A relação entre Brasil e Estados Unidos atravessa o momento mais crítico em dois séculos, combinando tensões políticas e econômicas ligadas ao julgamento do ex-presidente Jair Bolsonaro (PL) no Supremo Tribunal Federal (STF).
Segundo o Financial Times, o presidente Luiz Inácio Lula da Silva (PT) resiste à pressão do presidente norte-americano, Donald Trump, que impôs tarifas de 50% sobre produtos brasileiros e condicionou a retirada da medida à interrupção do processo judicial contra Bolsonaro.
Lula rejeitou a exigência como “inaceitável” e passou a buscar apoio entre países aliados do BRICS, mantendo conversas com o primeiro-ministro indiano Narendra Modi, o presidente russo Vladimir Putin e o líder chinês Xi Jinping. Para analistas, a estratégia reforça a postura de enfrentamento e sinaliza alinhamento com blocos alternativos à influência norte-americana.
Origens da crise
O impasse teve origem nas acusações de que Bolsonaro tentou um golpe militar para permanecer no poder após a derrota eleitoral de 2022. As denúncias incluem um plano para assassinar Lula e a coordenação da invasão de Brasília em 8 de janeiro de 2023.
Em 7 de julho, Trump classificou o julgamento como “caça às bruxas” e pediu sua suspensão. Ignorado pelo STF, o governo norte-americano respondeu elevando tarifas e impondo sanções ao ministro Alexandre de Moraes, além de restrições de viagem a oito ministros da Corte.
Impactos econômicos e políticos
As tarifas incidem sobre produtos como café, carne bovina, frutas frescas e açaí — setores ligados à base de apoio de Bolsonaro. Entretanto, 43% das exportações brasileiras para os EUA foram poupadas, incluindo suco de laranja, minério de ferro e aeronaves. Como apenas 12% das exportações nacionais têm os EUA como destino, especialistas estimam que o impacto no PIB será limitado, podendo chegar a no máximo 0,6 ponto percentual.

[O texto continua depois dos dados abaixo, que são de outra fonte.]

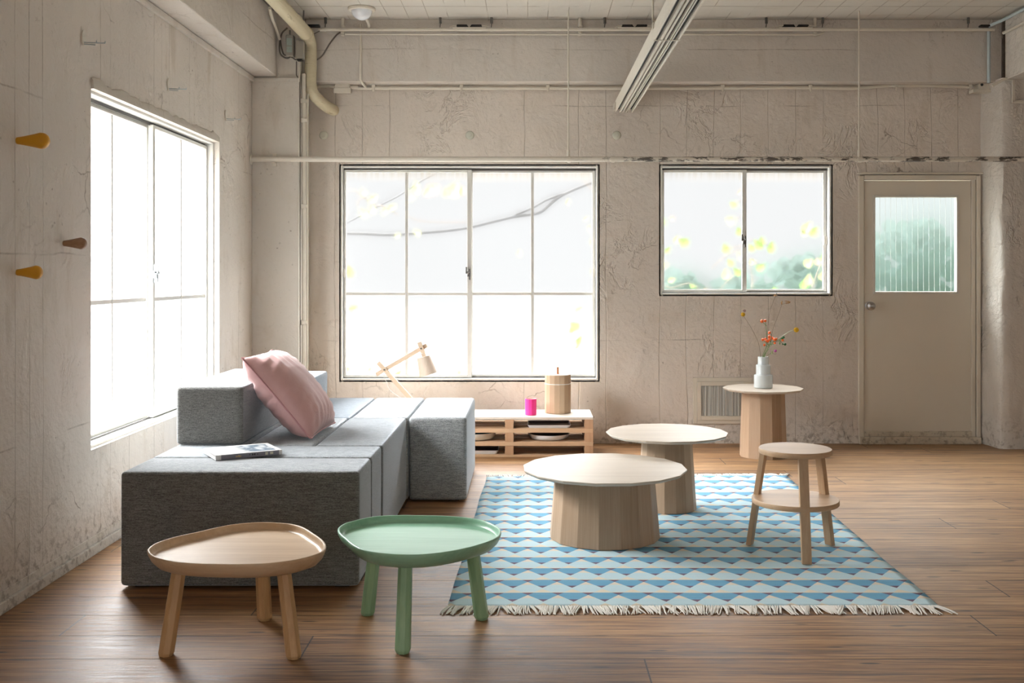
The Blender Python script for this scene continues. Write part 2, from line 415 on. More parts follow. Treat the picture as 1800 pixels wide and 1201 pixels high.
def glass_mat(name, rough, tr=0.35, tint=(1, 1, 1)):
    n = N(name); t = n.t; t.nodes.remove(n.b)
    rf = t.nodes.new('ShaderNodeBsdfRefraction'); rf.inputs['IOR'].default_value = 1.22; rf.inputs['Roughness'].default_value = rough
    rf.inputs['Color'].default_value = (*tint, 1)
    tp = t.nodes.new('ShaderNodeBsdfTransparent'); tp.inputs['Color'].default_value = (*tint, 1)
    gl = t.nodes.new('ShaderNodeBsdfGlossy'); gl.inputs['Roughness'].default_value = .25
    mx = t.nodes.new('ShaderNodeMixShader'); mx.inputs[0].default_value = tr
    t.links.new(rf.outputs[0], mx.inputs[1]); t.links.new(tp.outputs[0], mx.inputs[2])
    m2 = t.nodes.new('ShaderNodeMixShader'); m2.inputs[0].default_value = 0.05
    t.links.new(mx.outputs[0], m2.inputs[1]); t.links.new(gl.outputs[0], m2.inputs[2])
    # streaks of dirt on the pane, thicker at the top edge
    df = t.nodes.new('ShaderNodeBsdfTranslucent'); df.inputs['Color'].default_value = (.34, .27, .18, 1)
    x, y, z = n.sep()
    nz = n.noise(n.map(sc=(40, 40, 1.5)), sc=1.0, det=4)
    top = n.mul(n.ss(z, 2.02, 2.14), n.ss(nz, .3, .7, .25, .6))
    m3 = t.nodes.new('ShaderNodeMixShader'); t.links.new(top, m3.inputs[0]); t.links.new(m2.outputs[0], m3.inputs[1]); t.links.new(df.outputs[0], m3.inputs[2])
    t.links.new(m3.outputs[0], n.out.inputs['Surface']); return n.m
m_glass = glass_mat('frosted_glass', .55)
m_glass_d = glass_mat('frosted_door_glass', .8, .3, (.93, .98, .97))

# ------------------------------------------------------------------ the room
def wall(name, axis, pos, out, u0, u1, z0, z1, holes, mat, step=0.3):
    """wall sheet with openings; faces the room at pos, thickness 'out' outwards (signed)"""
    us = sorted(set([u0, u1]+[h[0] for h in holes]+[h[1] for h in holes])); zs = sorted(set([z0, z1]+[h[2] for h in holes]+[h[3] for h in holes]))
    pt = (lambda u, d, z: (u, pos+d, z)) if axis == 'X' else (lambda u, d, z: (pos+d, u, z))
    mb = MB()
    inh = lambda uc, zc: any(h[0] < uc < h[1] and h[2] < zc < h[3] for h in holes)
    for a, b in zip(us, us[1:]):
        for c, d in zip(zs, zs[1:]):
            if inh((a+b)/2, (c+d)/2): continue
            for dd in (0, out): mb.add([pt(a, dd, c), pt(b, dd, c), pt(b, dd, d), pt(a, dd, d)], [(0, 1, 2, 3)])
    def q(a, b, c, d): mb.add([pt(a, 0, c), pt(b, 0, d), pt(b, out, d), pt(a, out, c)], [(0, 1, 2, 3)])
    for h in holes+[(u0, u1, z0, z1)]:
        q(h[0], h[1], h[2], h[2]); q(h[0], h[1], h[3], h[3]); q(h[0], h[0], h[2], h[3]); q(h[1], h[1], h[2], h[3])
    me = bpy.data.meshes.new(name); me.from_pydata(mb.v, [], mb.f)
    bm = bmesh.new(); bm.from_mesh(me); bmesh.ops.remove_doubles(bm, verts=bm.verts, dist=1e-5); bmesh.ops.recalc_face_normals(bm, faces=bm.faces); bm.to_mesh(me); bm.free()
    me.materials.append(mat); o = bpy.data.objects.new(name, me); COL.objects.link(o); o['kind'] = 'structure'; return o

DOOR = (2.575, 3.50, 0.0, 2.085)
wall('wall_left', 'Y', XL, -0.22, YF, YB+.22, -.05, ZC, [(WL['y0'], WL['y1'], WL['z0'], WL['z1'])], m_left)
wall('wall_back', 'X', YB, 0.22, XL, XR, -.05, ZC, [(WB['x0'], WB['x1'], WB['z0'], WB['z1']), (WS['x0'], WS['x1'], WS['z0'], WS['z1']), DOOR], m_back)
wall('wall_front', 'X', YF, -0.2, XL, XR, -.05, ZC, [(-1.5, 1.9, .65, 2.55)], m_col)
tag(MB().box(XR, XR+.2, YF-.2, YB, -.05, ZC).build('wall_right', m_col), kind='structure')
tag(MB().box(XL-.25, XR+.2, YF-.2, YB+.22, -.15, 0).build('floor', m_floor), kind='structure')
tag(MB().box(XL-.25, XR+.2, YF-.2, YB+.22, ZC, ZC+.15).build('ceiling', m_ceil), kind='structure')
tag(MB().box(XL, -1.858, YF, 7.66, 2.775, ZC).build('trim_1', m_beam, bevel=.006), kind='structure')      # beam over the left wall
tag(MB().box(-1.69, 3.60, 7.86, YB, 2.775, ZC).build('trim_2', m_beam, bevel=.006), kind='structure')     # beam over the back wall
cmb = MB().box(XL, -1.695, 7.65, YB, 0, 2.765).box(XL, -1.695, 7.665, YB, 2.765, ZC).box(XL, -1.69, 7.643, 7.665, 2.735, 2.765)
tag(cmb.build('trim_3', m_col, bevel=.004), kind='structure')                                              # pier in the corner
tag(MB().box(XL, XL+.02, YF, 7.65, 2.735, 2.77).build('trim_4', m_col, bevel=.003), kind='structure')
tag(MB().box(3.585, 3.95, YF, 7.78, 2.775, ZC).build('trim_5', m_rcol, bevel=.006), kind='structure')     # beam over the right side
# rough right-hand pier: lit flank beside the door, ragged arris
mb = MB(); zz = [i*0.045 for i in range(62)]
def jit(z, s, a): return a*(mn.noise(Vector((s, 0, z*3.1)))*.7+mn.noise(Vector((s, 3, z*11)))*.5)
cols = []
for z in zz+[2.79]:
    e = jit(z, 1.3, .020); e2 = jit(z, 4.7, .012)
    cols.append([(3.505+e2*.6, YB+.03, z), (3.535+e2, 7.93, z), (3.553+e, 7.80+e2, z), (3.575+e*1.3, 7.772, z), (3.64, 7.768+jit(z, 9, .006), z), (XR, 7.77, z), (XR, YB+.05, z)])
n_ = 7
mb.rings([[Vector(p) for p in c] for c in cols])
tag(mb.build('wall_right_pier', m_rcol, smooth=55), kind='structure')
def lip(name, path, inner, mat):
    # ragged raised edge of plaster around an opening: rows of (along, out) pairs turned into a tapering strip
    mb = MB(); rows = []
    for k, (p, d) in enumerate(path):
        w = .050+.028*mn.noise(Vector((k*.22, 1, 0)))+.014*mn.noise(Vector((k*.9, 4, 0)))
        p, d = Vector(p), Vector(d)
        rows.append([p-d*.0, p-d*.0+inner*.014, p+d*w*.8+inner*.011, p+d*w+inner*.0005, p+d*w-inner*.01])
    mb.rings(rows); tag(mb.build(name, mat, smooth=50), kind='structure')
pth = [((XL, WL['y0']-.0+(WL['y1']-WL['y0'])*k/60, WL['z1']), (0, 0, 1)) for k in range(61)]
lip('trim_6', pth, Vector((1, 0, 0)), m_col)
pth = [((XL, WL['y1'], WL['z1']+.03-(WL['z1']-WL['z0']+.06)*k/50), (0, .6, 0)) for k in range(51)]
lip('trim_7', pth, Vector((1, 0, 0)), m_col)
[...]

Para Bruna Santos, do Inter-American Dialogue, Trump “ameaçou com tarifas, mas com uma exigência política impossível de atender”, deixando Lula “sem margem de manobra”. A avaliação é que, embora Trump tenha revertido impasses diplomáticos no passado, este caso apresenta entraves mais complexos.
STF mantém posição
No Brasil, ministros do STF tratam o julgamento de Bolsonaro como um marco para a democracia e rejeitam qualquer interferência externa. Segundo pessoas próximas à Corte, o processo reúne “declarações, confissões, gravações e mensagens” e não se baseia em motivação ideológica.
No início de agosto, manifestações de apoiadores de Bolsonaro pediram a saída de Alexandre de Moraes e anistia aos investigados. Em São Paulo, houve exibição de bandeiras dos EUA e declarações de confiança em Trump para “evitar que o Brasil se torne uma nova Venezuela”.
Perspectivas de negociação
Com a eleição presidencial de 2026 no horizonte, Lula tem registrado avanço nas pesquisas desde o início do conflito. Enquanto setores empresariais pedem moderação, a ala diplomática ligada a Celso Amorim defende aprofundar relações no BRICS e diversificar mercados.
Especialistas como Lucas de Aragão, da Arko Advice, acreditam que as agendas política e comercial podem ser tratadas separadamente, abrindo espaço para acordos futuros. O ministro da Fazenda, Fernando Haddad (PT), chegou a propor negociações envolvendo minerais estratégicos e redução de barreiras para produtos americanos como o etanol. Contudo, um encontro virtual com o secretário do Tesouro dos EUA, Scott Bessent, foi cancelado pouco antes de ocorrer.
A avaliação de diplomatas brasileiros é de que a tensão tende a se prolongar, mantendo incertezas para o comércio exterior e reforçando o cenário de disputa política interna.